Alguna vez, allí o en cualquier otro lugar de los mundos en los que en ocasiones te perdías, los seres que pueblan las aldeas élficas de tus cuadernos de viaje tal vez te hablaron de otros mundos y anduviste errando porque querías cruzar el umbral que te llevaría a la última isla, allí donde el silencio solo es vacío.
Siempre te gustó vivir en la frontera, sin cadenas ni ataduras, como un esquife sin anclas, unas veces perdido en la bruma y otras sentado a la orilla del mar, viendo cómo cambia la marea mientras el sol se precipita por los despeñaderos del poniente. Porque el mar, aunque eras de tierra adentro, siempre fue una suerte de guía en tu peregrinar en pos de las palabras con las que trenzabas tus versos. Una vez escribiste:
Dicen que la mar
es fiel con los fuertes,
con aquellos que conocemos
la energía oculta en las cosas carentes de vida,
y dicen también las canciones viejas
que la muerte, a veces, se aparta
de quienes avanzan hacia ella con paso firme.

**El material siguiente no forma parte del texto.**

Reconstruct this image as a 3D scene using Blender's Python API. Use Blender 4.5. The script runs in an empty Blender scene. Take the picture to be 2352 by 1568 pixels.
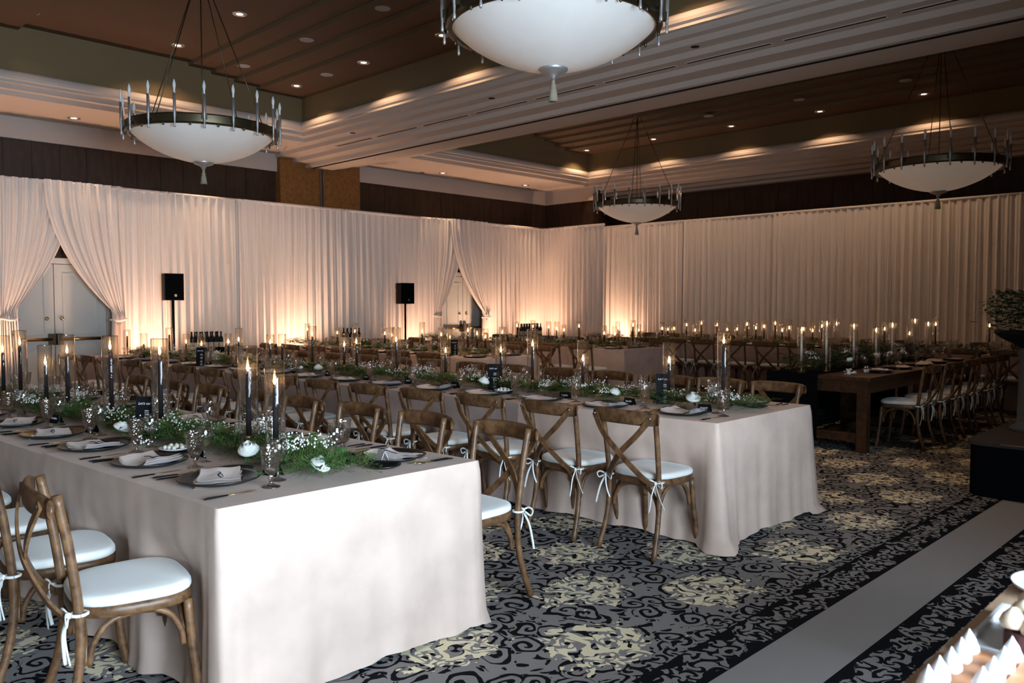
import bpy, math, random
from math import sin, cos, pi, radians, sqrt, atan2
from mathutils import Vector, Matrix
R = random.Random(7)
sc = bpy.context.scene
COL = sc.collection

# ------------------------------------------------------------------ camera, world, exposure
F_PX = 1891.0
cam_d = bpy.data.cameras.new('camera'); cam = bpy.data.objects.new('camera', cam_d); COL.objects.link(cam)
cam_d.sensor_width = 36.0; cam_d.lens = F_PX / 2352 * 36.0; cam_d.clip_start = 0.05; cam_d.clip_end = 100
YAW, PIT = radians(45.6), radians(2.65)
cam.location = (0, 0, 1.5); cam.rotation_euler = (radians(90) - PIT, 0, -YAW)
cam_d.dof.use_dof = True; cam_d.dof.focus_distance = 5.0; cam_d.dof.aperture_fstop = 4.5
sc.camera = cam
vs = sc.view_settings
vs.view_transform = 'Standard'; vs.look = 'None'; vs.gamma = 1.0; vs.use_curve_mapping = False
vs.exposure = 0.85
cy = sc.cycles
cy.max_bounces = 4; cy.diffuse_bounces = 3; cy.glossy_bounces = 2; cy.transmission_bounces = 2; cy.transparent_max_bounces = 24
cy.use_adaptive_sampling = True; cy.adaptive_threshold = 0.10; cy.adaptive_min_samples = 12
cy.caustics_reflective = False; cy.caustics_refractive = False
cy.sample_clamp_indirect = 4.0; cy.use_denoising = True
wd = bpy.data.worlds.new('world'); sc.world = wd; wd.use_nodes = True
wd.node_tree.nodes['Background'].inputs[0].default_value = (0.75, 0.87, 1.0, 1)
wd.node_tree.nodes['Background'].inputs[1].default_value = 1.0

DAY = 310.0        # daylight through an unseen window added behind the camera
UP = 84.0          # floor uplights
DOWN = 80.0        # recessed downlights
FLAME = 30.0

def light(name, kind, loc, rot, energy, color, **kw):
    d = bpy.data.lights.new(name, kind); d.energy = energy; d.color = color
    for k, v in kw.items(): setattr(d, k, v)
    o = bpy.data.objects.new(name, d); o.location = loc; o.rotation_euler = rot; COL.objects.link(o); return o
# area lamp for the cool daylight, its window behind the camera is invented
light('daylight', 'AREA', (1.2, -1.98, 1.40), (radians(90), 0, 0), DAY, (0.63, 0.82, 1.0), shape='RECTANGLE', size=3.0, size_y=1.8, spread=radians(132))

# ------------------------------------------------------------------ shader helpers
def new_mat(name):
    m = bpy.data.materials.new(name); m.use_nodes = True
    return m, m.node_tree, m.node_tree.nodes['Principled BSDF']
def pm(name, col, rough=0.5, metal=0.0, spec=0.5, sheen=0.0, sheen_tint=None, emit=None, es=0.0, bump=None, var=None, subs=0.0, trans=None):
    """plain procedural material; bump=(scale,strength), var=(scale,amount)"""
    m, nt, b = new_mat(name)
    b.inputs['Base Color'].default_value = (*col, 1); b.inputs['Roughness'].default_value = rough
    b.inputs['Metallic'].default_value = metal; b.inputs['Specular IOR Level'].default_value = spec
    if sheen:
        b.inputs['Sheen Weight'].default_value = sheen; b.inputs['Sheen Roughness'].default_value = 0.35
        if sheen_tint: b.inputs['Sheen Tint'].default_value = (*sheen_tint, 1)
    if emit: b.inputs['Emission Color'].default_value = (*emit, 1); b.inputs['Emission Strength'].default_value = es
    if subs: b.inputs['Subsurface Weight'].default_value = subs; b.inputs['Subsurface Radius'].default_value = (.05, .04, .03)
    tc = None
    if bump or var:
        tc = nt.nodes.new('ShaderNodeTexCoord')
    if var:
        n = nt.nodes.new('ShaderNodeTexNoise'); n.inputs['Scale'].default_value = var[0]; n.inputs['Detail'].default_value = 4
        nt.links.new(tc.outputs['Object'], n.inputs['Vector'])
        r = nt.nodes.new('ShaderNodeMapRange'); r.inputs[1].default_value = .3; r.inputs[2].default_value = .7
        r.inputs[3].default_value = 1 - var[1]; r.inputs[4].default_value = 1 + var[1]
        nt.links.new(n.outputs[0], r.inputs[0])
        mx = nt.nodes.new('ShaderNodeVectorMath'); mx.operation = 'SCALE'; mx.inputs[0].default_value = col
        nt.links.new(r.outputs[0], mx.inputs['Scale']); nt.links.new(mx.outputs[0], b.inputs['Base Color'])
    if bump:
        n = nt.nodes.new('ShaderNodeTexNoise'); n.inputs['Scale'].default_value = bump[0]; n.inputs['Detail'].default_value = 3
        nt.links.new(tc.outputs['Object'], n.inputs['Vector'])
        bp = nt.nodes.new('ShaderNodeBump'); bp.inputs['Strength'].default_value = bump[1]; bp.inputs['Distance'].default_value = .01
        nt.links.new(n.outputs[0], bp.inputs['Height']); nt.links.new(bp.outputs[0], b.inputs['Normal'])
    return m

class S:      # tiny shader-math DSL
    nt = None
    def __init__(s, o): s.o = o
    @staticmethod
    def m(op, a, b=None, c=None):
        n = S.nt.nodes.new('ShaderNodeMath'); n.operation = op
        for i, v in enumerate((a, b, c)):
            if v is None: continue
            if isinstance(v, S): S.nt.links.new(v.o, n.inputs[i])
            else: n.inputs[i].default_value = v
        return S(n.outputs[0])
    def __add__(a, b): return S.m('ADD', a, b)
    __radd__ = __add__
    def __sub__(a, b): return S.m('SUBTRACT', a, b)
    def __rsub__(a, b): return S.m('SUBTRACT', b, a)
    def __mul__(a, b): return S.m('MULTIPLY', a, b)
    __rmul__ = __mul__
    def __truediv__(a, b): return S.m('DIVIDE', a, b)
    def __lt__(a, b): return S.m('LESS_THAN', a, b)
    def __gt__(a, b): return S.m('GREATER_THAN', a, b)
def xyz(x, y, z=0.0):
    n = S.nt.nodes.new('ShaderNodeCombineXYZ')
    for i, v in enumerate((x, y, z)):
        if isinstance(v, S): S.nt.links.new(v.o, n.inputs[i])
        else: n.inputs[i].default_value = v
    return n.outputs[0]
def mixc(f, a, b):
    n = S.nt.nodes.new('ShaderNodeMix'); n.data_type = 'RGBA'
    S.nt.links.new(f.o, n.inputs[0])
    for i, v in ((6, a), (7, b)):
        if isinstance(v, tuple): n.inputs[i].default_value = (*v, 1)
        else: S.nt.links.new(v, n.inputs[i])
    return n.outputs[2]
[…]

Y hacia ella caminaste una tarde de junio de cualquier año, de cualquier siglo —el tiempo ya no importa— porque creías haber llegado al final de tu camino, fuiste a su encuentro perdido entre una niebla que te ocultó las llaves que abren las puertas del recuerdo. En ese mismo junio de cualquier año, de cualquier siglo, mientras caía una lluvia ligera y soleada, como un sencillo homenaje de despedida, tal vez tus manos tendidas desde la oscuridad de la tierra se abrieron para buscar el camino del mar por el que tantas veces se vieron las velas desplegadas de las naves de Tharsis que cantaron tus versos. Aquí, en la arena sobre la que lloran las olas, quedó varada tu poesía. Descansa en paz.